Finally Comes the Poet, Daring Speech for Proclamation by Walter Brueggemann on amazon
Walter Brueggemann found this book title in "Passage to India," from Walt Whitman's Leaves of Grass. This world has become "prose-flattened," so an alternative mode of addressing and encountering became the subject of the 1989 Lyman Beecher Lectures at Yale Divinity School.
Poetry isn't necessarily rhyme, metaphor, or simile, but poetry is the same type of alternative to conventional verbal expression that resurrection is to the reign of death. Israel spoke of the prophet, Greece of the poet, but both poet and prophet spoke and gave (in the Spirit they still speak and still give) the world jarring, angular, prodding, probing, redemptive words.
This is Brueggemann, so you won't be surprised to know he reminds us "Word has its habitat in Sacrament. But it is to say more. It is to say that all our talking and listening is out of baptism and into baptism." (page 85)

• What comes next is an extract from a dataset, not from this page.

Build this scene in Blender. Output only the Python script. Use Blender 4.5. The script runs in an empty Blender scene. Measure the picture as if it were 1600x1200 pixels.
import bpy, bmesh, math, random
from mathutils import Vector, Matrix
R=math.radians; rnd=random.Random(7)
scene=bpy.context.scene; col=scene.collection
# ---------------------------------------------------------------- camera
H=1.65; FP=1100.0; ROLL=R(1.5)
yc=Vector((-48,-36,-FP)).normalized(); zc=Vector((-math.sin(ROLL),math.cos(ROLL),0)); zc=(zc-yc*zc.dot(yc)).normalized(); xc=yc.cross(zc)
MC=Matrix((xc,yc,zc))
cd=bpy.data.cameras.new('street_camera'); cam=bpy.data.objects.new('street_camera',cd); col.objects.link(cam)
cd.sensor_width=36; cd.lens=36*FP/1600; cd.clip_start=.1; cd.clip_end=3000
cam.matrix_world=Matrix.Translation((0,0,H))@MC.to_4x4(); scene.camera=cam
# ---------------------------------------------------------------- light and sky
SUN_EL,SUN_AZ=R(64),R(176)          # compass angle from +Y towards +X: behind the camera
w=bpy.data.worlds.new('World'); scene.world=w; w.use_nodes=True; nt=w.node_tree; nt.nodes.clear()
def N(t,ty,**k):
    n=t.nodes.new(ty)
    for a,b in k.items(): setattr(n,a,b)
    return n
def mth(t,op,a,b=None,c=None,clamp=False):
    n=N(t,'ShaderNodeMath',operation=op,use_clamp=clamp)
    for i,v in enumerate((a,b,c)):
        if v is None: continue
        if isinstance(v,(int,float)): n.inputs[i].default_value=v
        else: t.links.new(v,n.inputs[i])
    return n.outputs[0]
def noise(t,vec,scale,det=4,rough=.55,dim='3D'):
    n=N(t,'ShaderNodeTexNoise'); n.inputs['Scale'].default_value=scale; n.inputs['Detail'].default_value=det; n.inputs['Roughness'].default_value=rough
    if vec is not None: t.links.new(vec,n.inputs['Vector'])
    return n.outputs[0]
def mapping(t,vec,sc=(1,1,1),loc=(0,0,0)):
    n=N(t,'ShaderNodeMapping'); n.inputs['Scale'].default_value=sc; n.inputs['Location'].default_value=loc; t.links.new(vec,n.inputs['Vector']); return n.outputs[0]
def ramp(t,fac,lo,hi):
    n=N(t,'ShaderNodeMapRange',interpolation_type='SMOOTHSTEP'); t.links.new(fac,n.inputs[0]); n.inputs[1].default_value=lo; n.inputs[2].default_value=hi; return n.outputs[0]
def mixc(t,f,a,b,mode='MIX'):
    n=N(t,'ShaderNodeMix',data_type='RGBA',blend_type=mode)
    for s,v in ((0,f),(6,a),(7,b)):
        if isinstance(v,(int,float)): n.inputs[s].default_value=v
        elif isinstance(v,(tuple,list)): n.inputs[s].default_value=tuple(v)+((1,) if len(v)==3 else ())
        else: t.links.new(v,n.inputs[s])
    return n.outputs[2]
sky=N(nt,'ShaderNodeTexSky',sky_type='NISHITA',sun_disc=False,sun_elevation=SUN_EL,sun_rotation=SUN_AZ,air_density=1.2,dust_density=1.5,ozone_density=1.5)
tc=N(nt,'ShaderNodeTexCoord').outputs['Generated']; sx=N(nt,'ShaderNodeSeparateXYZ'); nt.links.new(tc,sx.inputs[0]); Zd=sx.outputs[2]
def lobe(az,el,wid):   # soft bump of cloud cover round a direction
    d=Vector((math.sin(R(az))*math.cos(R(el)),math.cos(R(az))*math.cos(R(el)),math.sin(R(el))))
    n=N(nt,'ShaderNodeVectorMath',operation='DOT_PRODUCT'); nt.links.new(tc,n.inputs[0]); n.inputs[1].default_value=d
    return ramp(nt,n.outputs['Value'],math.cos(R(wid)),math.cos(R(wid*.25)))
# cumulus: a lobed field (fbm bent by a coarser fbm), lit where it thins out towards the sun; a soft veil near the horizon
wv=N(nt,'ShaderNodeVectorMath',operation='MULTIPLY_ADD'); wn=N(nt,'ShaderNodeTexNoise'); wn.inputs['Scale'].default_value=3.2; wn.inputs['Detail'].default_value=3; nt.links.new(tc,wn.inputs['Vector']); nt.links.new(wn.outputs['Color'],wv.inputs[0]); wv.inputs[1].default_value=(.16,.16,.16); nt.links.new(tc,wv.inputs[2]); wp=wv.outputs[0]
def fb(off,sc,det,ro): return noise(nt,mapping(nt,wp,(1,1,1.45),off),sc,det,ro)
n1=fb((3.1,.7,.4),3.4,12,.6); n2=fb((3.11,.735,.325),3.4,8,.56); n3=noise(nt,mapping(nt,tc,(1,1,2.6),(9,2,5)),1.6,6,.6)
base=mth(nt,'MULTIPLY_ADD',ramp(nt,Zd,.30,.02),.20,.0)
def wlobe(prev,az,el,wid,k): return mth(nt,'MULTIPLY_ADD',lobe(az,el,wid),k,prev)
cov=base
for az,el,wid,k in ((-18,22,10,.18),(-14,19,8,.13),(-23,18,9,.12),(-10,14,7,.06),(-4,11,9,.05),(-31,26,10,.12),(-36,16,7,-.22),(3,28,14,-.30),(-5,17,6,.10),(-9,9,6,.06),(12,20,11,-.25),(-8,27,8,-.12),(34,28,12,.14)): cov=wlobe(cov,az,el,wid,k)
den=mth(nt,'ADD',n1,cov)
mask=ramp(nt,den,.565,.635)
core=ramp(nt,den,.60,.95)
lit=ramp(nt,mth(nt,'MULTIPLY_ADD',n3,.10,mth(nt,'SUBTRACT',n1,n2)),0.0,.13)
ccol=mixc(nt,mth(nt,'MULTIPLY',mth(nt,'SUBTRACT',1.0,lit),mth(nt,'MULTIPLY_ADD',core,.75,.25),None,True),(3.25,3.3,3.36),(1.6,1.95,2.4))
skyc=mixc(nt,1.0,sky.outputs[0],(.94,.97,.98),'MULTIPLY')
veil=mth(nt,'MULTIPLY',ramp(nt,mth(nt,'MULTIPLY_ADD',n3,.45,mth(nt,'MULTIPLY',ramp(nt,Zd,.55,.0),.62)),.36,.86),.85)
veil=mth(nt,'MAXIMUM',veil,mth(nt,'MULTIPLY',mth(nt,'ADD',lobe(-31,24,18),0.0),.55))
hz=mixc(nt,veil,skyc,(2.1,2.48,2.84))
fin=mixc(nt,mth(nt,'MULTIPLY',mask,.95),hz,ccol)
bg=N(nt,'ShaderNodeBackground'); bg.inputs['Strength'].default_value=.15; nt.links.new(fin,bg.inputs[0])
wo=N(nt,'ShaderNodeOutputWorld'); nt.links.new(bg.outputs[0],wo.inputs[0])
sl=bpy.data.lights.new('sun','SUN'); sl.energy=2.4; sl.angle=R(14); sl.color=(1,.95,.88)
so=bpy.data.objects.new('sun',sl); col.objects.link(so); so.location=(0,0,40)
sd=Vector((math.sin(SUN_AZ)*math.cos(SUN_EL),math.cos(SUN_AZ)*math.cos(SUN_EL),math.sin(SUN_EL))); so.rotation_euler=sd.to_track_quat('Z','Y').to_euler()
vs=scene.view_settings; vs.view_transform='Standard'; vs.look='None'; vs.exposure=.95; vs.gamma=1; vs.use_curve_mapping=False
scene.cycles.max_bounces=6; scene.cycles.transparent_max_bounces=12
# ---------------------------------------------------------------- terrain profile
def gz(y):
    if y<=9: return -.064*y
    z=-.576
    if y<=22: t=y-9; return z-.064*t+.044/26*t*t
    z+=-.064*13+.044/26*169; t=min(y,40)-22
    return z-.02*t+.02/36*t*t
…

In some ways Finally Comes the Poet is mostly a book for preachers and for those who regularly attend to preaching, but it's also a book for every one of us wherever we are. For the preacher in her or his daily sojourns to the mall or the grocery store or the watering spot. For every one of us who gathered around Word and Sacrament last Sunday, who now gather around colleagues at the office, grandkids at the kitchen table, second graders in the classroom, "bound in covenant to the life of God" (page 85), inspired to speak and evoke a lively and life-giving alternative to the reign of death.
So let's not be prose-flattened? Let's all be and become the poet for each other!